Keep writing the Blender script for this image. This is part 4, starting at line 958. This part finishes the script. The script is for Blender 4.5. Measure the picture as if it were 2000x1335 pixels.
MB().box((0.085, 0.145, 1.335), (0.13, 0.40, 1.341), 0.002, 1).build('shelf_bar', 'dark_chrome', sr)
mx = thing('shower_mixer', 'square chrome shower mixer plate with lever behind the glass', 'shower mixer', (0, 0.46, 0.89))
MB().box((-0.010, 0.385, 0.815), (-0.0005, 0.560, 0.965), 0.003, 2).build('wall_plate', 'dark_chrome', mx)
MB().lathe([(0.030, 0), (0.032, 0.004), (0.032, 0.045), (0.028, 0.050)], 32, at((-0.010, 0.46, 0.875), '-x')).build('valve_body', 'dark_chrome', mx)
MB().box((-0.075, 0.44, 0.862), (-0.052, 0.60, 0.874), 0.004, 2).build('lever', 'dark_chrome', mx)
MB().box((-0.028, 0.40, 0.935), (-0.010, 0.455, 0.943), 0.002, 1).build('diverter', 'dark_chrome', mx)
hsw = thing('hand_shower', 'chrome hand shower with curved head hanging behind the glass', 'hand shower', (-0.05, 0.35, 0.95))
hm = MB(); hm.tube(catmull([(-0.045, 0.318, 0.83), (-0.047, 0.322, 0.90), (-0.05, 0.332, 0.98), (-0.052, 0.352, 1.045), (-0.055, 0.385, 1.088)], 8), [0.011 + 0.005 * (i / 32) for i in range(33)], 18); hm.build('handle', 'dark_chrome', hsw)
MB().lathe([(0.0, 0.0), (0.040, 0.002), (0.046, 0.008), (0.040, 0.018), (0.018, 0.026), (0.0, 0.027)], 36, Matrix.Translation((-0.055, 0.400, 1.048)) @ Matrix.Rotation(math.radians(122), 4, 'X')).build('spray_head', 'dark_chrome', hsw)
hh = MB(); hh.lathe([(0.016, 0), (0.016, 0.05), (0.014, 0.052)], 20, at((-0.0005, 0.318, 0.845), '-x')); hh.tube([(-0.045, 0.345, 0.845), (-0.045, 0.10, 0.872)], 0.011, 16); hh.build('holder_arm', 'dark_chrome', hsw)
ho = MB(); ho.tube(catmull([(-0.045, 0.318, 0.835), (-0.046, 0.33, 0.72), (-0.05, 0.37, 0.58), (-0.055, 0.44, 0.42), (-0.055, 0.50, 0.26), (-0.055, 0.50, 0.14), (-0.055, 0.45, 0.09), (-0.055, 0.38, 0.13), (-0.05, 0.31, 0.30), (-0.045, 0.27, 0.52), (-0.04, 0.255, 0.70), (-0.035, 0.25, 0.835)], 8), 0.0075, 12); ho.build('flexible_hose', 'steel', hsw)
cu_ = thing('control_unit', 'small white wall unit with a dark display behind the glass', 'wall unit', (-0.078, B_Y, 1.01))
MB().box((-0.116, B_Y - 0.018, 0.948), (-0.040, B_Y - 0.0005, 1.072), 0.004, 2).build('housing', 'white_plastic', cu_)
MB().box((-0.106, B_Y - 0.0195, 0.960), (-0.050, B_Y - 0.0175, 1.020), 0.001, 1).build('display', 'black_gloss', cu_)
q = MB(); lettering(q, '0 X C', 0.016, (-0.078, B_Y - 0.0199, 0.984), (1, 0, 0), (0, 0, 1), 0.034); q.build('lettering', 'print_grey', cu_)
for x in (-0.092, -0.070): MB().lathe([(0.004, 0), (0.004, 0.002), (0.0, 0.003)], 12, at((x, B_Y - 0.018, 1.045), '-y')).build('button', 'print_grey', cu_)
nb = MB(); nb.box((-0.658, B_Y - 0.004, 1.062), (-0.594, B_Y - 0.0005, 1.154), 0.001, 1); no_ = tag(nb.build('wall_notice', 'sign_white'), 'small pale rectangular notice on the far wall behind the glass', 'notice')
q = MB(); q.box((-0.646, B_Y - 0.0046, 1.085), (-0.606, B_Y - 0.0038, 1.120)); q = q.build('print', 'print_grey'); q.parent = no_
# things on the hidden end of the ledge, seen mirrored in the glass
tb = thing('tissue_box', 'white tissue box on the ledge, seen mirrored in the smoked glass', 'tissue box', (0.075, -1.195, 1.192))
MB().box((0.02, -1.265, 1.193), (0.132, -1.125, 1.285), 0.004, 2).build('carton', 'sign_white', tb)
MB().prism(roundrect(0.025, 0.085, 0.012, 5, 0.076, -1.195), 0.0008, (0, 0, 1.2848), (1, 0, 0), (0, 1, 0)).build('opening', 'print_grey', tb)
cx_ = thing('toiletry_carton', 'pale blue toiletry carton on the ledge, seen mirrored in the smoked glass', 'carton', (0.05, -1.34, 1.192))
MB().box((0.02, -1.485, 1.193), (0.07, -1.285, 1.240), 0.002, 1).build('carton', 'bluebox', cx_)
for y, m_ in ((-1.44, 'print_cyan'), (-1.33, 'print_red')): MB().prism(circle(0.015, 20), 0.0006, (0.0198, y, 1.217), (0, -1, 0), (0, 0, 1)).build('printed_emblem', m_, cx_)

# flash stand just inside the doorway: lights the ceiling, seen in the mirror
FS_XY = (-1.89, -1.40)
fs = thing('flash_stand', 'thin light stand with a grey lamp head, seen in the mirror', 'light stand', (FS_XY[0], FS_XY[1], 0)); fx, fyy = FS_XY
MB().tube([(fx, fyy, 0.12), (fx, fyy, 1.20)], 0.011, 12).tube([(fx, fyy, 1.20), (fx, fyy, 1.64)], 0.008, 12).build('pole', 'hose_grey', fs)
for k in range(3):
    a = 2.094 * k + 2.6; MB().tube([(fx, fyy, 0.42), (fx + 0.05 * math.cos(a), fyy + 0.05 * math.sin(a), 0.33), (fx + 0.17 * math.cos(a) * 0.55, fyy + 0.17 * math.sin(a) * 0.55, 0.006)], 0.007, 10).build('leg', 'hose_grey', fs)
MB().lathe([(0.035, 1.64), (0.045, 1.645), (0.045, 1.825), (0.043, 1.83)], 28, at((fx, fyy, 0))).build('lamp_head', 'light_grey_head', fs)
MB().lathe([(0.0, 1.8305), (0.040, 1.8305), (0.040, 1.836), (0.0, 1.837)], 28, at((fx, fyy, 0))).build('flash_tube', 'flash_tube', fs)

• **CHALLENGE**
Write the listing out again, exactly as it reads.

• **TASK SOLUTION**
Keep writing the Blender script for this image. This is part 4, starting at line 958. This part finishes the script. The script is for Blender 4.5. Measure the picture as if it were 2000x1335 pixels.
MB().box((0.085, 0.145, 1.335), (0.13, 0.40, 1.341), 0.002, 1).build('shelf_bar', 'dark_chrome', sr)
mx = thing('shower_mixer', 'square chrome shower mixer plate with lever behind the glass', 'shower mixer', (0, 0.46, 0.89))
MB().box((-0.010, 0.385, 0.815), (-0.0005, 0.560, 0.965), 0.003, 2).build('wall_plate', 'dark_chrome', mx)
MB().lathe([(0.030, 0), (0.032, 0.004), (0.032, 0.045), (0.028, 0.050)], 32, at((-0.010, 0.46, 0.875), '-x')).build('valve_body', 'dark_chrome', mx)
MB().box((-0.075, 0.44, 0.862), (-0.052, 0.60, 0.874), 0.004, 2).build('lever', 'dark_chrome', mx)
MB().box((-0.028, 0.40, 0.935), (-0.010, 0.455, 0.943), 0.002, 1).build('diverter', 'dark_chrome', mx)
hsw = thing('hand_shower', 'chrome hand shower with curved head hanging behind the glass', 'hand shower', (-0.05, 0.35, 0.95))
hm = MB(); hm.tube(catmull([(-0.045, 0.318, 0.83), (-0.047, 0.322, 0.90), (-0.05, 0.332, 0.98), (-0.052, 0.352, 1.045), (-0.055, 0.385, 1.088)], 8), [0.011 + 0.005 * (i / 32) for i in range(33)], 18); hm.build('handle', 'dark_chrome', hsw)
MB().lathe([(0.0, 0.0), (0.040, 0.002), (0.046, 0.008), (0.040, 0.018), (0.018, 0.026), (0.0, 0.027)], 36, Matrix.Translation((-0.055, 0.400, 1.048)) @ Matrix.Rotation(math.radians(122), 4, 'X')).build('spray_head', 'dark_chrome', hsw)
hh = MB(); hh.lathe([(0.016, 0), (0.016, 0.05), (0.014, 0.052)], 20, at((-0.0005, 0.318, 0.845), '-x')); hh.tube([(-0.045, 0.345, 0.845), (-0.045, 0.10, 0.872)], 0.011, 16); hh.build('holder_arm', 'dark_chrome', hsw)
ho = MB(); ho.tube(catmull([(-0.045, 0.318, 0.835), (-0.046, 0.33, 0.72), (-0.05, 0.37, 0.58), (-0.055, 0.44, 0.42), (-0.055, 0.50, 0.26), (-0.055, 0.50, 0.14), (-0.055, 0.45, 0.09), (-0.055, 0.38, 0.13), (-0.05, 0.31, 0.30), (-0.045, 0.27, 0.52), (-0.04, 0.255, 0.70), (-0.035, 0.25, 0.835)], 8), 0.0075, 12); ho.build('flexible_hose', 'steel', hsw)
cu_ = thing('control_unit', 'small white wall unit with a dark display behind the glass', 'wall unit', (-0.078, B_Y, 1.01))
MB().box((-0.116, B_Y - 0.018, 0.948), (-0.040, B_Y - 0.0005, 1.072), 0.004, 2).build('housing', 'white_plastic', cu_)
MB().box((-0.106, B_Y - 0.0195, 0.960), (-0.050, B_Y - 0.0175, 1.020), 0.001, 1).build('display', 'black_gloss', cu_)
q = MB(); lettering(q, '0 X C', 0.016, (-0.078, B_Y - 0.0199, 0.984), (1, 0, 0), (0, 0, 1), 0.034); q.build('lettering', 'print_grey', cu_)
for x in (-0.092, -0.070): MB().lathe([(0.004, 0), (0.004, 0.002), (0.0, 0.003)], 12, at((x, B_Y - 0.018, 1.045), '-y')).build('button', 'print_grey', cu_)
nb = MB(); nb.box((-0.658, B_Y - 0.004, 1.062), (-0.594, B_Y - 0.0005, 1.154), 0.001, 1); no_ = tag(nb.build('wall_notice', 'sign_white'), 'small pale rectangular notice on the far wall behind the glass', 'notice')
q = MB(); q.box((-0.646, B_Y - 0.0046, 1.085), (-0.606, B_Y - 0.0038, 1.120)); q = q.build('print', 'print_grey'); q.parent = no_
# things on the hidden end of the ledge, seen mirrored in the glass
tb = thing('tissue_box', 'white tissue box on the ledge, seen mirrored in the smoked glass', 'tissue box', (0.075, -1.195, 1.192))
MB().box((0.02, -1.265, 1.193), (0.132, -1.125, 1.285), 0.004, 2).build('carton', 'sign_white', tb)
MB().prism(roundrect(0.025, 0.085, 0.012, 5, 0.076, -1.195), 0.0008, (0, 0, 1.2848), (1, 0, 0), (0, 1, 0)).build('opening', 'print_grey', tb)
cx_ = thing('toiletry_carton', 'pale blue toiletry carton on the ledge, seen mirrored in the smoked glass', 'carton', (0.05, -1.34, 1.192))
MB().box((0.02, -1.485, 1.193), (0.07, -1.285, 1.240), 0.002, 1).build('carton', 'bluebox', cx_)
for y, m_ in ((-1.44, 'print_cyan'), (-1.33, 'print_red')): MB().prism(circle(0.015, 20), 0.0006, (0.0198, y, 1.217), (0, -1, 0), (0, 0, 1)).build('printed_emblem', m_, cx_)

# flash stand just inside the doorway: lights the ceiling, seen in the mirror
FS_XY = (-1.89, -1.40)
fs = thing('flash_stand', 'thin light stand with a grey lamp head, seen in the mirror', 'light stand', (FS_XY[0], FS_XY[1], 0)); fx, fyy = FS_XY
MB().tube([(fx, fyy, 0.12), (fx, fyy, 1.20)], 0.011, 12).tube([(fx, fyy, 1.20), (fx, fyy, 1.64)], 0.008, 12).build('pole', 'hose_grey', fs)
for k in range(3):
    a = 2.094 * k + 2.6; MB().tube([(fx, fyy, 0.42), (fx + 0.05 * math.cos(a), fyy + 0.05 * math.sin(a), 0.33), (fx + 0.17 * math.cos(a) * 0.55, fyy + 0.17 * math.sin(a) * 0.55, 0.006)], 0.007, 10).build('leg', 'hose_grey', fs)
MB().lathe([(0.035, 1.64), (0.045, 1.645), (0.045, 1.825), (0.043, 1.83)], 28, at((fx, fyy, 0))).build('lamp_head', 'light_grey_head', fs)
MB().lathe([(0.0, 1.8305), (0.040, 1.8305), (0.040, 1.836), (0.0, 1.837)], 28, at((fx, fyy, 0))).build('flash_tube', 'flash_tube', fs)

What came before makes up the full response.